Required work: Go through the data below and gather each line containing "Treat".

Record list:
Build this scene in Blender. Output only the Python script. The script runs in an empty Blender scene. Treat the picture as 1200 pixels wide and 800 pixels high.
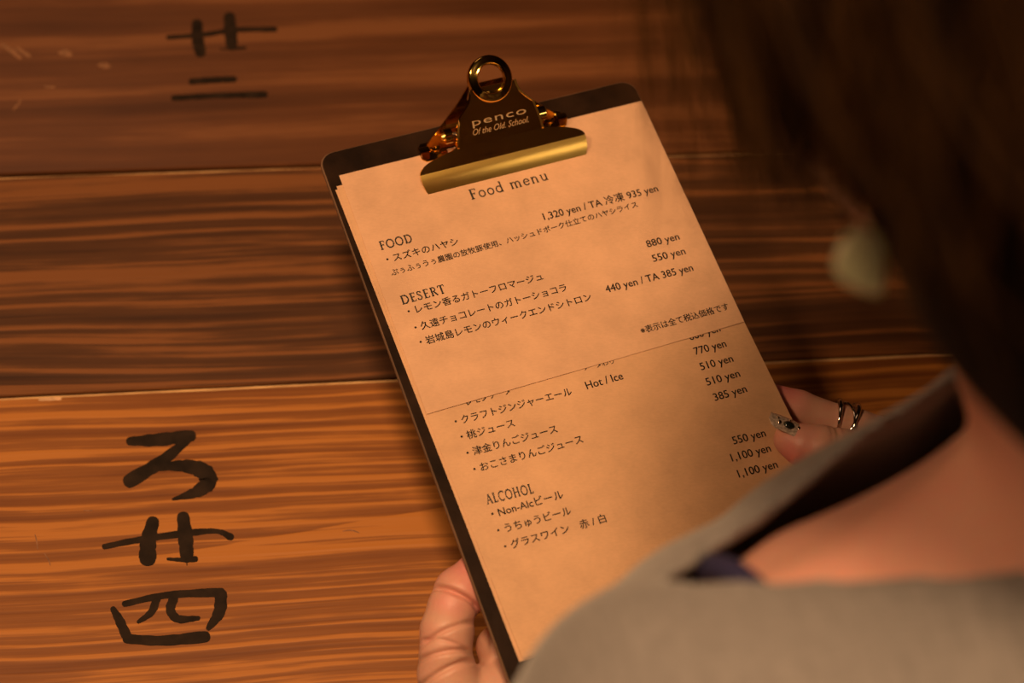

==

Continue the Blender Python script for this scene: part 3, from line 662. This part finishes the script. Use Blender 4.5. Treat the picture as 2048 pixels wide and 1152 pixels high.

---

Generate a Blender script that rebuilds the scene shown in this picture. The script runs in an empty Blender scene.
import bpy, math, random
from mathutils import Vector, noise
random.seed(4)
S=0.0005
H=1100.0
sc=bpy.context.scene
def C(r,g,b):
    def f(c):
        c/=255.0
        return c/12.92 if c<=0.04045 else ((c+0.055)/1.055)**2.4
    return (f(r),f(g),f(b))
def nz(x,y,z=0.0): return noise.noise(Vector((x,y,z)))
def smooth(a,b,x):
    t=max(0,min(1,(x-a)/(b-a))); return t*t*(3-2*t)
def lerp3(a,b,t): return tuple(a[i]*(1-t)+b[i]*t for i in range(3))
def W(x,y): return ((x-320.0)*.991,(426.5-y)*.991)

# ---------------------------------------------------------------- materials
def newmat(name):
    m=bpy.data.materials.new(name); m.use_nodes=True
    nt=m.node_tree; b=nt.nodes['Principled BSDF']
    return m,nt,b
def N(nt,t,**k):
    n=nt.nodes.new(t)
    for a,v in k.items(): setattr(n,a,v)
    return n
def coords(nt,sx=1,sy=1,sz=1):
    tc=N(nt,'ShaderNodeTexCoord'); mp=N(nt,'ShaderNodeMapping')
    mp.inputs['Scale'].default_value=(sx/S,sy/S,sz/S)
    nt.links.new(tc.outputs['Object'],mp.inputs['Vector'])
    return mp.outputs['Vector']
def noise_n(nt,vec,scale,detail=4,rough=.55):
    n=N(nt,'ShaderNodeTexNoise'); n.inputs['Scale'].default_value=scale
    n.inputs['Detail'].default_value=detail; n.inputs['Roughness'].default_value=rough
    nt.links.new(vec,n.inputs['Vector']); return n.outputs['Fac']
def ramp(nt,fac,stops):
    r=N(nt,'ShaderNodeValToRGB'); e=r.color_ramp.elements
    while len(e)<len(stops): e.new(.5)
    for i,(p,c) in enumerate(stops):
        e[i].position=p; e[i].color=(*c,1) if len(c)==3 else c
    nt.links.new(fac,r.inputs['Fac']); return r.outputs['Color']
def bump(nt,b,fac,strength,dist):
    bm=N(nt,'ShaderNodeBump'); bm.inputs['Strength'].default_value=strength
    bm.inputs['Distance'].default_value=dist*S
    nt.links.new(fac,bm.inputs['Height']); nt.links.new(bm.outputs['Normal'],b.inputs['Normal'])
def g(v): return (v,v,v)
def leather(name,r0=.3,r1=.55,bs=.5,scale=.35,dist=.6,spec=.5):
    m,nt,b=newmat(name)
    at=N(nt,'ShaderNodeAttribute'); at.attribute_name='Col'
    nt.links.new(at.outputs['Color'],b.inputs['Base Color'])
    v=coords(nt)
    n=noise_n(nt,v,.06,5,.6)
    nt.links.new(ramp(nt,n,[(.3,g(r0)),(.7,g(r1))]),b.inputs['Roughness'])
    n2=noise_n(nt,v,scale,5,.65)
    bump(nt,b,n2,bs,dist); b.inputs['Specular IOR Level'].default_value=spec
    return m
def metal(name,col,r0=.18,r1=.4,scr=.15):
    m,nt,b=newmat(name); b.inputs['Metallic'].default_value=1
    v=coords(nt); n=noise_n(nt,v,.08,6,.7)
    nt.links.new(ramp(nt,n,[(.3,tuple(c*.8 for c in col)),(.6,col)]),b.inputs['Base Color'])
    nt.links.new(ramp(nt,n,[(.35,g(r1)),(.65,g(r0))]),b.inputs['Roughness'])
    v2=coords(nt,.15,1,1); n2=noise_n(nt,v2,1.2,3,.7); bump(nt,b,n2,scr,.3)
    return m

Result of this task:
Build this scene in Blender. Output only the Python script. The script runs in an empty Blender scene. Treat the picture as 1200 pixels wide and 800 pixels high.
Continue the Blender Python script for this scene: part 3, from line 662. This part finishes the script. Use Blender 4.5. Treat the picture as 2048 pixels wide and 1152 pixels high.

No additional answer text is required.